Fez para a “Black Sun Editores” a primeira tradução mundial integral de “Os fungos de Yuggoth” de H.P.Lovecraft (2002), que anotou, prefaciou e ilustrou, o mesmo se dando com o livro do poeta brasileiro Renato Suttana “Bichos” (2005).  

Organizou, coordenou e prefaciou a antologia internacional “Poetas na surrealidade em Estremoz” (2007) e co-organizou/prefaciou ”Na Liberdade – poemas sobre o 25 de Abril”. 

Tem colaborado em  espaços culturais de vários países: “DiVersos” (Bruxelas/Porto), “Albatroz” (Paris), “Os arquivos de Renato Suttana”, “Agulha”, Cronópios, “Jornal de Poesia”, “António Miranda” (Brasil), Mele (Honolulu), “Bicicleta”, “Espacio/Espaço Escrito (Badajoz), “Bíblia”, “Saudade”, “Callipolle”, “La Lupe”(Argentina) “A cidade”, “Petrínea”, “Sílex”, “Colóquio Letras”, “Velocipédica Fundação”, “Jornal de Poetas e Trovadores”, “A Xanela” (Betanzos), “Revista 365”, “Laboratório de poéticas”(Brasil), “Revista Decires” (Argentina), “Botella del Náufrago”(Chile)...  

Prefaciou os livros “O pirata Zig-Zag” de Manuel de Almeida e Sousa, “Fora de portas” de Carlos Garcia de Castro, “Mansões abandonadas” de José do Carmo Francisco (Editorial Escrituras), “Estravagários” de Nuno Rebocho e “Chão de Papel” de Maria Estela Guedes (Apenas Livros Editora). 

Nos anos 90 orientou e dirigiu o suplemento literário “Miradouro”, saído no “Notícias de Elvas”. Co-coordenou “Fanal”, suplemento cultural publicado mensalmente no semanário alentejano ”O Distrito de Portalegre”, de Março de 2000 a Julho de 2003. 

Organizou, com Mário Cesariny e C. Martins, a exposição “O Fantástico e o Maravilhoso” (1984) e, com João Garção, a mostra de mail art “O futebol” (1995).  

Concebeu, realizou e apresentou o programa radiofónico “Mapa de Viagens”, na Rádio Portalegre (36 emissões) e está representado em antologias de poesia e pintura. O cantor espanhol Miguel Naharro incluiu-o no álbum “Canciones lusitanas”.  

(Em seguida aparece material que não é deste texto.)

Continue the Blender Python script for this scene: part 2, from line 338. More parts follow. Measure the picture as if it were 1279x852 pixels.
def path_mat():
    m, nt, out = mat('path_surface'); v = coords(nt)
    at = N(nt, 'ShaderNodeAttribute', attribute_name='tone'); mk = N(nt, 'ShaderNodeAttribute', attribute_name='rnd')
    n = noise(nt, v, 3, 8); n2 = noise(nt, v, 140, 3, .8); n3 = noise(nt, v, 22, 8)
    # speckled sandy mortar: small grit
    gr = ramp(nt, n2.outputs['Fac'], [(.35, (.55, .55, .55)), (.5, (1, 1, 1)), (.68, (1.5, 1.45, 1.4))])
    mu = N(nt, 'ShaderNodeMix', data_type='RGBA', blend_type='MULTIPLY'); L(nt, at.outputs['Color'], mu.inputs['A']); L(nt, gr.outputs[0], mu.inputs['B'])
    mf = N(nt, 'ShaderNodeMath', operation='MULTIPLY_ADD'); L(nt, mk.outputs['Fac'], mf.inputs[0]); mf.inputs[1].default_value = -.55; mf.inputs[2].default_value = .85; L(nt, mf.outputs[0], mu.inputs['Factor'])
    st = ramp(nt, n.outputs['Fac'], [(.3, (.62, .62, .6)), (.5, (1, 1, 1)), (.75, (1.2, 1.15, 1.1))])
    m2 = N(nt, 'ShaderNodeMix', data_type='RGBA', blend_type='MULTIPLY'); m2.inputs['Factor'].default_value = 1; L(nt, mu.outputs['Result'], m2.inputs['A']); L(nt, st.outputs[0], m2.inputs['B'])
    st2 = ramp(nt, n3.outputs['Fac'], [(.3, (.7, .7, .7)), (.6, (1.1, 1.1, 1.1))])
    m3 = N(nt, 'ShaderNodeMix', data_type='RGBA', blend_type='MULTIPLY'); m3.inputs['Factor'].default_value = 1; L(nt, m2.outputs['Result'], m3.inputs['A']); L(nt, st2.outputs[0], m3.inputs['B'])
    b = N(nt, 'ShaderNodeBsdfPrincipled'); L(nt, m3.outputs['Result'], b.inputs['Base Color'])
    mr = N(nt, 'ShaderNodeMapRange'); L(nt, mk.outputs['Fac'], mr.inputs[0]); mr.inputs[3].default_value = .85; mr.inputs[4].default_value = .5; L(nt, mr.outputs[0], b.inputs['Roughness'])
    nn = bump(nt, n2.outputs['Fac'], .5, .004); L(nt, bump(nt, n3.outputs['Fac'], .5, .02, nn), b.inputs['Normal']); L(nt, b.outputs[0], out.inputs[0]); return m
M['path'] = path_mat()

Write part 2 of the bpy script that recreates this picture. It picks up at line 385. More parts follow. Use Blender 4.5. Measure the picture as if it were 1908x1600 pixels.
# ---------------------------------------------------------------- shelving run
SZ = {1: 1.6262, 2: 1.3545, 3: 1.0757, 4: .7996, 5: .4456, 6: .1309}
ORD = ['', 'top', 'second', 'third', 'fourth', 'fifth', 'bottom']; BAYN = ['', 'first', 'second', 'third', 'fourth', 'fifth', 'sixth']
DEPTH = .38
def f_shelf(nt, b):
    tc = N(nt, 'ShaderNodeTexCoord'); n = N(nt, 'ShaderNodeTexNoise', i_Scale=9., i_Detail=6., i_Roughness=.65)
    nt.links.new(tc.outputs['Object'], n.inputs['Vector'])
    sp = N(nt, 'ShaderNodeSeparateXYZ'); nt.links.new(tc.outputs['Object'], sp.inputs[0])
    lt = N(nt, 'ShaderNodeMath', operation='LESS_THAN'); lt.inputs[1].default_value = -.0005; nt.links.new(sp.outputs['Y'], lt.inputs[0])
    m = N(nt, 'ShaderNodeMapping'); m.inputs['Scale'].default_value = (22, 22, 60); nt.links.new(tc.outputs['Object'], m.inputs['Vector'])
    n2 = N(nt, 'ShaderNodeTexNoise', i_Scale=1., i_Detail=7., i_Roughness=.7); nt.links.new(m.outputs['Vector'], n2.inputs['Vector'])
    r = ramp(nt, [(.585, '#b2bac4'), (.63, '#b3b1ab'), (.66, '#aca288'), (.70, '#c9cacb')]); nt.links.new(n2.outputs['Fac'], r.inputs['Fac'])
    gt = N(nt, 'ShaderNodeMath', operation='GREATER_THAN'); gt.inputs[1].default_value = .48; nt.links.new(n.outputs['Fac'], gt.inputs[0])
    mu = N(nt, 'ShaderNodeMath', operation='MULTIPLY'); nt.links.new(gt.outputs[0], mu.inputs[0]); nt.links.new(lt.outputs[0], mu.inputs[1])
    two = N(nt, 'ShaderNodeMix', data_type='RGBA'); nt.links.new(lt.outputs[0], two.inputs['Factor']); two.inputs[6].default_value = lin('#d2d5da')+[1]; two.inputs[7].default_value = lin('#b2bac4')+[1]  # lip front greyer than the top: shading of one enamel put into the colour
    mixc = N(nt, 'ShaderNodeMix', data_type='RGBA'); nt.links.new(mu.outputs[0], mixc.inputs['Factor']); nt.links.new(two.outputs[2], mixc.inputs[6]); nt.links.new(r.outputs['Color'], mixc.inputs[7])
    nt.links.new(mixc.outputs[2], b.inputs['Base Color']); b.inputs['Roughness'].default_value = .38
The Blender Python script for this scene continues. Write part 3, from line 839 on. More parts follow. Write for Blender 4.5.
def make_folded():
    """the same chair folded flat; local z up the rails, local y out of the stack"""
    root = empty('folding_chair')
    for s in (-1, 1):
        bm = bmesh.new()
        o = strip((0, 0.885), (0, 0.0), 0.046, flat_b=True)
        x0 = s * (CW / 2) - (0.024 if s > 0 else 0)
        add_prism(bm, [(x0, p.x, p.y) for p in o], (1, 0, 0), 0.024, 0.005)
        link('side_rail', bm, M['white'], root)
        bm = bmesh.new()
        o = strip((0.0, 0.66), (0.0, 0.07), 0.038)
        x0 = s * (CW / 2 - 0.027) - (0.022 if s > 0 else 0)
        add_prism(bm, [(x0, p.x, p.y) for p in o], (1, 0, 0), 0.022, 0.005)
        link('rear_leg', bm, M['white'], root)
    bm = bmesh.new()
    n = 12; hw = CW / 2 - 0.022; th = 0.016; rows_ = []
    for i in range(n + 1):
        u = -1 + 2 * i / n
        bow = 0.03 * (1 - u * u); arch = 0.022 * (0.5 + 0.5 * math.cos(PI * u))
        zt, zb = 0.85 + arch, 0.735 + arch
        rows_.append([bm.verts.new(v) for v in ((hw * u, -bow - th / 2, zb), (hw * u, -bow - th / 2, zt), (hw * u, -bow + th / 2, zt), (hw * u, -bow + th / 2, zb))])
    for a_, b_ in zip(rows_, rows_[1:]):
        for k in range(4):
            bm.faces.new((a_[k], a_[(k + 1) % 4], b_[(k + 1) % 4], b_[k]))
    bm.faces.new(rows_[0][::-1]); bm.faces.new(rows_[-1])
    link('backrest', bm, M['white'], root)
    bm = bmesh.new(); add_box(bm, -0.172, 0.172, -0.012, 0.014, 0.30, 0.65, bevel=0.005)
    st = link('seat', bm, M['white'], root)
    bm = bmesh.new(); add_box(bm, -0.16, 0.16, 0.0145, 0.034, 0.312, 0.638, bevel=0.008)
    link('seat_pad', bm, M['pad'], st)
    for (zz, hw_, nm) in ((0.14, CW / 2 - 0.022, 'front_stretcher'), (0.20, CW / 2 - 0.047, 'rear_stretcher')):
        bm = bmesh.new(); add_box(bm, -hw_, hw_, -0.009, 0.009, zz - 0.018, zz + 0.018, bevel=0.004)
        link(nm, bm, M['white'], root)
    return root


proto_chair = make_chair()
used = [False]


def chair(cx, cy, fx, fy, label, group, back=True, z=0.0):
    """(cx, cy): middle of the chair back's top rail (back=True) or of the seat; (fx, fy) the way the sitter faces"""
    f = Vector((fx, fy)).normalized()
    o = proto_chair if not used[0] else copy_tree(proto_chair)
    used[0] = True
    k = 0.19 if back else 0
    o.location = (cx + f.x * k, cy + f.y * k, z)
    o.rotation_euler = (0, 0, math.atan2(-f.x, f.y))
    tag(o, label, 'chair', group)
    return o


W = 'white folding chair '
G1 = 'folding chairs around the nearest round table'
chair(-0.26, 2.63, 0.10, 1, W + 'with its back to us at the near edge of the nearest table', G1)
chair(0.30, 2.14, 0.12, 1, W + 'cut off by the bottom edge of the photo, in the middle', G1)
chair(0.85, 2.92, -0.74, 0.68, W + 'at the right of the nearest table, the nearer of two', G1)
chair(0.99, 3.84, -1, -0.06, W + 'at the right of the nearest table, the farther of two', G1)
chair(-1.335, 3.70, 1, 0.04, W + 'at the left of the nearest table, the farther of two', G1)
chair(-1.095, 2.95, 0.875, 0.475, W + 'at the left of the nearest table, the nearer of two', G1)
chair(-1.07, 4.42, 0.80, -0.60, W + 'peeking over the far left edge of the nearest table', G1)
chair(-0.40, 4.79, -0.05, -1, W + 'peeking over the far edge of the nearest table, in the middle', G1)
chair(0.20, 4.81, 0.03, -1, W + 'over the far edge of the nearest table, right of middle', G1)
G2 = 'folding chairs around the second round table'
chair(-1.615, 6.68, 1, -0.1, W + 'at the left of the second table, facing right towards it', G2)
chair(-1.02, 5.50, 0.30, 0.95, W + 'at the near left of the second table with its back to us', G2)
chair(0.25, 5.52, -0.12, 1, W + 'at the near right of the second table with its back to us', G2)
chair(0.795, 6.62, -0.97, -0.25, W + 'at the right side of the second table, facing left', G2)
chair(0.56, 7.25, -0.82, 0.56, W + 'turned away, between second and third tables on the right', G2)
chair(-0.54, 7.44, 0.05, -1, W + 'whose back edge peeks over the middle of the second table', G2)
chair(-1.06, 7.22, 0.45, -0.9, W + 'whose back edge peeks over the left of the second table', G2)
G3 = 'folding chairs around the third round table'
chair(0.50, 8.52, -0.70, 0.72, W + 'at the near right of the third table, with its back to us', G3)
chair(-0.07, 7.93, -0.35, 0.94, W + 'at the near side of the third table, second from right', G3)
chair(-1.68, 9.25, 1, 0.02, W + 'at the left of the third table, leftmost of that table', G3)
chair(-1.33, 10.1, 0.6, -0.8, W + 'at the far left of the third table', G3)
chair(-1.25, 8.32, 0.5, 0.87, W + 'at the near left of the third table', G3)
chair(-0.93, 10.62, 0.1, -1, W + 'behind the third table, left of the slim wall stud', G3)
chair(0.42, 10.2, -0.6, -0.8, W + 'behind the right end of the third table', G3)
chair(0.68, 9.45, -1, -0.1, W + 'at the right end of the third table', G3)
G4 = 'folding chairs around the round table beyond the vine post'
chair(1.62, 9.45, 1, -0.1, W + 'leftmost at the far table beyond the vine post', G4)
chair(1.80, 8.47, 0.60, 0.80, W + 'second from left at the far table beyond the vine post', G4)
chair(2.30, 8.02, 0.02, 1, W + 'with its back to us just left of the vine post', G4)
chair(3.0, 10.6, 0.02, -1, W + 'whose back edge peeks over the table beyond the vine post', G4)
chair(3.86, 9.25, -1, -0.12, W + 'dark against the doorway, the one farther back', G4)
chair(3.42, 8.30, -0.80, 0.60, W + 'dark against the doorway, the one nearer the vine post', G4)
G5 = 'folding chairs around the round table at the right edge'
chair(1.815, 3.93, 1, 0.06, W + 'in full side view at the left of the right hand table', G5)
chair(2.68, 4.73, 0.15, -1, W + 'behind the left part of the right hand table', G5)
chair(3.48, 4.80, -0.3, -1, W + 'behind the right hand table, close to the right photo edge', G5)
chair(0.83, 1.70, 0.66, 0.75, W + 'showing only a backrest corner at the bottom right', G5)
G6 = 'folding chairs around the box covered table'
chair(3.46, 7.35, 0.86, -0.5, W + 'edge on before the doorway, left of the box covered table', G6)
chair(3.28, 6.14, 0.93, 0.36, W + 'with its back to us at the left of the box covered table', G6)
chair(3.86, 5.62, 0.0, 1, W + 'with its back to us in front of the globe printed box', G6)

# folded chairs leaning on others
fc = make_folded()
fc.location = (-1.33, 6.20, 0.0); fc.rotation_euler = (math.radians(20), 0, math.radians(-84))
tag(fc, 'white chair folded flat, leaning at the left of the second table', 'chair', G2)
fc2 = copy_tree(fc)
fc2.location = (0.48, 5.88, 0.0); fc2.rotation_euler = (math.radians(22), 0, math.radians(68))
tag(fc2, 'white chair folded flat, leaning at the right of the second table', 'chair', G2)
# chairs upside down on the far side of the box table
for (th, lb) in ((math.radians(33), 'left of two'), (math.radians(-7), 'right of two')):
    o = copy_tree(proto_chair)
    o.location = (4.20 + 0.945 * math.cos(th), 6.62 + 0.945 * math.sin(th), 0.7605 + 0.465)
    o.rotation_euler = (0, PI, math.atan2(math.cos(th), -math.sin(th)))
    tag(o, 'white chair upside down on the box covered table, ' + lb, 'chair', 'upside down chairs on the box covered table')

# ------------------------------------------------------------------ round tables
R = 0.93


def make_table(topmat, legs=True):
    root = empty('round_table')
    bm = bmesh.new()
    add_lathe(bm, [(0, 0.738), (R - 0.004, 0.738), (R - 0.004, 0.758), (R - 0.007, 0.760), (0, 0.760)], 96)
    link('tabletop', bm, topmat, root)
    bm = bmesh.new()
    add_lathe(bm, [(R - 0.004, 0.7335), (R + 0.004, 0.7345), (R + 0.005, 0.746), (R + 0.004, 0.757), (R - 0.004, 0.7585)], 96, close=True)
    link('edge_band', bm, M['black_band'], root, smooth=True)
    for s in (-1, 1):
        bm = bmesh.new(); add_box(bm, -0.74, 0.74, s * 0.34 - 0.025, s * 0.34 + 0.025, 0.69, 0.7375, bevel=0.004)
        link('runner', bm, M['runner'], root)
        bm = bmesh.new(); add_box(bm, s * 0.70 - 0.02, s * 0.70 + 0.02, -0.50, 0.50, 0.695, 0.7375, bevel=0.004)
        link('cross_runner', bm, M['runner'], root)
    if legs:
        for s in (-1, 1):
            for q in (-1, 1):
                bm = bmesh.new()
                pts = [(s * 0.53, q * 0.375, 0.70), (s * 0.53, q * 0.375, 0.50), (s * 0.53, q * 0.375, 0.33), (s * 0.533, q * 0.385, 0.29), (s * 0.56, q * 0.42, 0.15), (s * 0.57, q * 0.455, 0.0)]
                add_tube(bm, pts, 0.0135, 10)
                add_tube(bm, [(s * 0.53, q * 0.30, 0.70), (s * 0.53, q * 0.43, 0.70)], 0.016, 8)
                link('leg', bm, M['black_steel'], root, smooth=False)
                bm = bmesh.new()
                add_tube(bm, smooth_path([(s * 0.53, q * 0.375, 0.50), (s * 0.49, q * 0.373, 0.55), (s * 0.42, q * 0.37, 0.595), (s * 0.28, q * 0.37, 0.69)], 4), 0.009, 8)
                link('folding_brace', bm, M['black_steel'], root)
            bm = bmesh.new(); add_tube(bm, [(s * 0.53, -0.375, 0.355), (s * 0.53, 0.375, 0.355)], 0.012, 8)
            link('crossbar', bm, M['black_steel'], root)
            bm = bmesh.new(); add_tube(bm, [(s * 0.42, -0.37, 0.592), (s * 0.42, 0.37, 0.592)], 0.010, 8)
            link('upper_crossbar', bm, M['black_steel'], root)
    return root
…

Até se aposentar em 2005, foi durante 14 anos o responsável pelo Centro de Estudos José Régio, na dependência do município de Portalegre.  

É membro honorário da Confraria dos Vinhos de Felgueiras. Em 1992 o município da sua terra natal atribuiu-lhe o galardão de Cidadão Honorário e, em 2001, a cidade de Portalegre comemorou os seus 30 anos de actividade cívica e cultural outorgando-lhe a medalha de prata de Mérito Municipal.